Untitled (Jimmy Whispers), 2013, Michael Schmelling

Michael Schmelling, Untitled (Jimmy Whispers_37), 2013

What seems like an honest portrayal of the music scene reveals the confidence of an artist who takes his medium seriously and manages to bring viewers deep into his artistic vision. As much as he manages to translate the extraordinary nature of his subject matter into his work, Schmelling’s local creatures of the night are under-represented outside of the Chicago music scene and are most likely to remain so.

 

“Your Blues”

Why does every one of her lovers leave her?

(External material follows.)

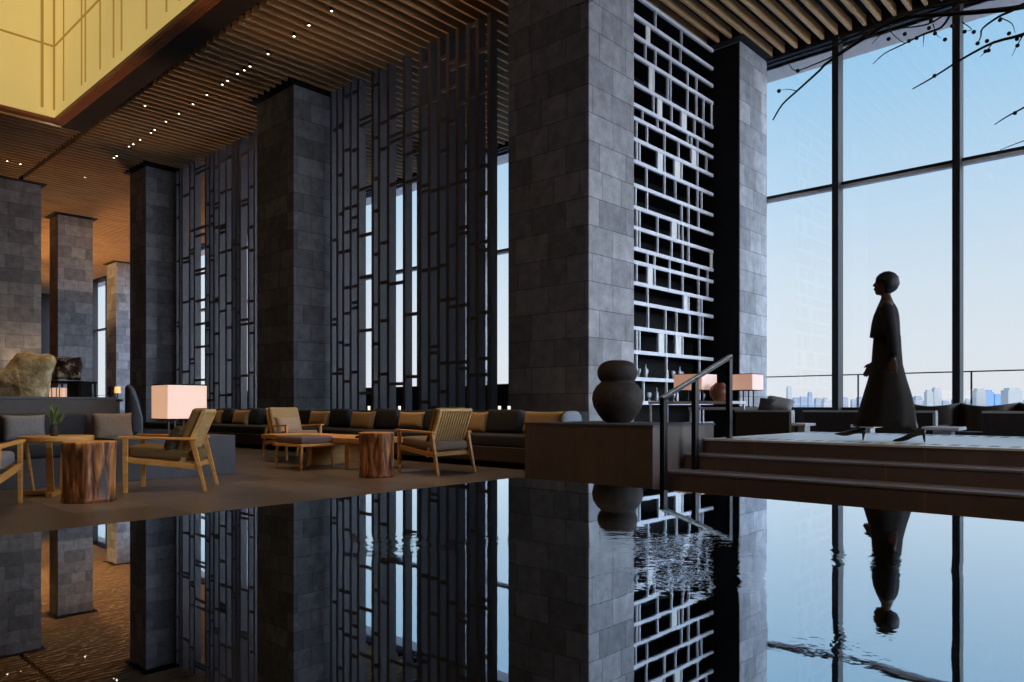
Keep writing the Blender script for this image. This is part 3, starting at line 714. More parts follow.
def pillow_at(x0, x1, y0, y1, dist_plane, axis, m, label, tilt=0.22):
    if axis == 'X': a = onX(x0, y1, dist_plane); b_ = onX(x1, y1, dist_plane); ct_ = (a+b_)/2; w_ = abs(b_.y-a.y); d_ = (ct_-Vector((0,0,EYE))).to_2d().dot(VD.to_2d()); h_ = (y1-y0)*d_/F; rz = PI/2
    else: a = onY(x0, y1, dist_plane); b_ = onY(x1, y1, dist_plane); ct_ = (a+b_)/2; w_ = abs(b_.x-a.x); d_ = ct_.to_2d().dot(VD.to_2d()); h_ = (y1-y0)*d_/F; rz = 0
    h_ = max(h_, 0.2)
    o = cushion('throw_pillow', w_, h_*1.04, 0.14, m, (ct_.x, ct_.y, EYE+(HZ-(y0+y1)/2)*d_/F), (PI/2-tilt, 0, rz))
    return tag(o, label, 'cushion')
pillow_at(2, 46, 415, 441, -9.50, 'X', M['greyl'], 'grey linen pillow on the left banquette, behind the leftmost chair')
pillow_at(92, 133, 413, 440, -9.50, 'X', M['taupe'], 'brown taupe pillow on the left banquette, right of the leaf vase')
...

I’m ill-equipped to judge the tale of a woman.

“That inviting army slut!… The Colonel’s in a rut!” – back at the base they’re saying –

Now each day when he awakes his prayers take the form of one question –

“How is it that we can be both Skating and Dying?

Lord knows I’ve been trying…”

Your Blues was on view at the Museum of Contemporary Photography at Columbia College Chicago from Oct 16 — Dec 21, 2014.